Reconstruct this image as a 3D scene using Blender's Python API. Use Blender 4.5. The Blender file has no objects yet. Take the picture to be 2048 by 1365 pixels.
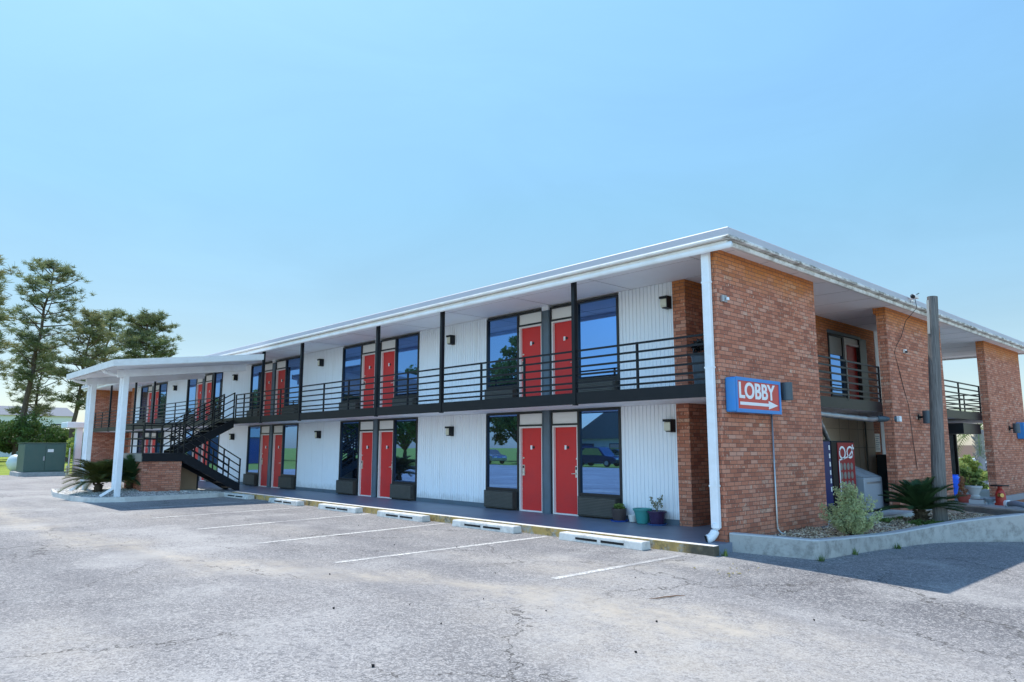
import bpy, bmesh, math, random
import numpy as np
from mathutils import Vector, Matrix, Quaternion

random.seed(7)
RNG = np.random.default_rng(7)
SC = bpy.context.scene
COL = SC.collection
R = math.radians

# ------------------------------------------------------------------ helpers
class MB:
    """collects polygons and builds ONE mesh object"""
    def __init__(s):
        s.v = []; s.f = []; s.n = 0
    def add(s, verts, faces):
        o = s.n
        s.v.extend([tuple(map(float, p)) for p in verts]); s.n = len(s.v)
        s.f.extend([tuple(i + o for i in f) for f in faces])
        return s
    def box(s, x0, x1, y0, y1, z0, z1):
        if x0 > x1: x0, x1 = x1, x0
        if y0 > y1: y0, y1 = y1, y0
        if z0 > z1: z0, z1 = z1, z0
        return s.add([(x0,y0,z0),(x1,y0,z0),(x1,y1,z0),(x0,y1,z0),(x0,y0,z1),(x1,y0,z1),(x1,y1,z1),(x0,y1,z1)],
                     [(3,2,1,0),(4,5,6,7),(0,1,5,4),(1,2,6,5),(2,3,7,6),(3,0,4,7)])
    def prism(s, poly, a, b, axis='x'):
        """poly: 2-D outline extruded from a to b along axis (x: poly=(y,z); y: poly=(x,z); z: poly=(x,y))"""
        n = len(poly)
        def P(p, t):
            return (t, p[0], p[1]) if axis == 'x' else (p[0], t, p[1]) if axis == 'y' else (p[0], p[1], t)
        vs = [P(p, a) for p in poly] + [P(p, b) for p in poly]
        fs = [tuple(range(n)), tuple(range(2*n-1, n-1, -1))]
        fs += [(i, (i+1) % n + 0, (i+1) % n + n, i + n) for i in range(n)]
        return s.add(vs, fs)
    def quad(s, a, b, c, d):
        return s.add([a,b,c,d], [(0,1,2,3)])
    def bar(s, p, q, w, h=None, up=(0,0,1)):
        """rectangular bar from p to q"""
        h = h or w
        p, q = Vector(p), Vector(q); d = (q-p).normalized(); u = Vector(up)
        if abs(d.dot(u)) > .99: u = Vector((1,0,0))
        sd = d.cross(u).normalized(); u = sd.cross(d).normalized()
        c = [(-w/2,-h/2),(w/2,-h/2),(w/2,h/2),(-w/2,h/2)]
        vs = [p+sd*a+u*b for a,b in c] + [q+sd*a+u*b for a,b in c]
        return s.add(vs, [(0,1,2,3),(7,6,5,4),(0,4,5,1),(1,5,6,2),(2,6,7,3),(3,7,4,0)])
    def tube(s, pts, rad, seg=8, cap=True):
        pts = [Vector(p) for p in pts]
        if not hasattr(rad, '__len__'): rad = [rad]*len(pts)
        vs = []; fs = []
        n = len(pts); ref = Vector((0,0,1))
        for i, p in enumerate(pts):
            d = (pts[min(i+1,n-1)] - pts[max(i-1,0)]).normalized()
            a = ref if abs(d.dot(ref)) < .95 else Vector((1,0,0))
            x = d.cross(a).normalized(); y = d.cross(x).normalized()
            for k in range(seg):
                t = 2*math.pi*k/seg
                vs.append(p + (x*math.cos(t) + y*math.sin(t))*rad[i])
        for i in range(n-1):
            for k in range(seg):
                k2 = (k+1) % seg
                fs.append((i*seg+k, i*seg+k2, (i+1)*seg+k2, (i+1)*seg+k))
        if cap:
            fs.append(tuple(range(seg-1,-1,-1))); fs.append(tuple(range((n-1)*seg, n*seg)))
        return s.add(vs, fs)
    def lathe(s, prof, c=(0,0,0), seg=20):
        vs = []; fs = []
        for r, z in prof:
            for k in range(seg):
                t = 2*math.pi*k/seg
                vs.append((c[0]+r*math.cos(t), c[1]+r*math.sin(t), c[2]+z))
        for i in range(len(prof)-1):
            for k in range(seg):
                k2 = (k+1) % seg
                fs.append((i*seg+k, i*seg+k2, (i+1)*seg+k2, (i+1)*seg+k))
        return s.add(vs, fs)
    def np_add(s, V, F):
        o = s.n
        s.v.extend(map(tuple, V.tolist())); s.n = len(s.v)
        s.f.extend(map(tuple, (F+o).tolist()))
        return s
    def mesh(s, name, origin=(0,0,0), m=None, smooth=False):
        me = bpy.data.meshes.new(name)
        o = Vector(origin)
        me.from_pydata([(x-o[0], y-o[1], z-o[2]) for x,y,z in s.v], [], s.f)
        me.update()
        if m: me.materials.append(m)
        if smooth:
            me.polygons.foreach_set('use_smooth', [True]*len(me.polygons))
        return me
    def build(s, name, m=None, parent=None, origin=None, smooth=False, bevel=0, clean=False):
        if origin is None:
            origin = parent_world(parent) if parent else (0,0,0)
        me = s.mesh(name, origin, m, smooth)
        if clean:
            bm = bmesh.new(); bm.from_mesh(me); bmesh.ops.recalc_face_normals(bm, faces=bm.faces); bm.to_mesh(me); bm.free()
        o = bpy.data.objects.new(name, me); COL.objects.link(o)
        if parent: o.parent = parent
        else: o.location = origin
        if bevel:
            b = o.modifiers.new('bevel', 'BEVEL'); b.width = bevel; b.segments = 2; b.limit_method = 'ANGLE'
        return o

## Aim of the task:
Begin at the top of the material above and output each line exactly, stopping after the line that holds "R = math.radians". Leave out pictures.

## Complete output:
Reconstruct this image as a 3D scene using Blender's Python API. Use Blender 4.5. The Blender file has no objects yet. Take the picture to be 2048 by 1365 pixels.
import bpy, bmesh, math, random
import numpy as np
from mathutils import Vector, Matrix, Quaternion

random.seed(7)
RNG = np.random.default_rng(7)
SC = bpy.context.scene
COL = SC.collection
R = math.radians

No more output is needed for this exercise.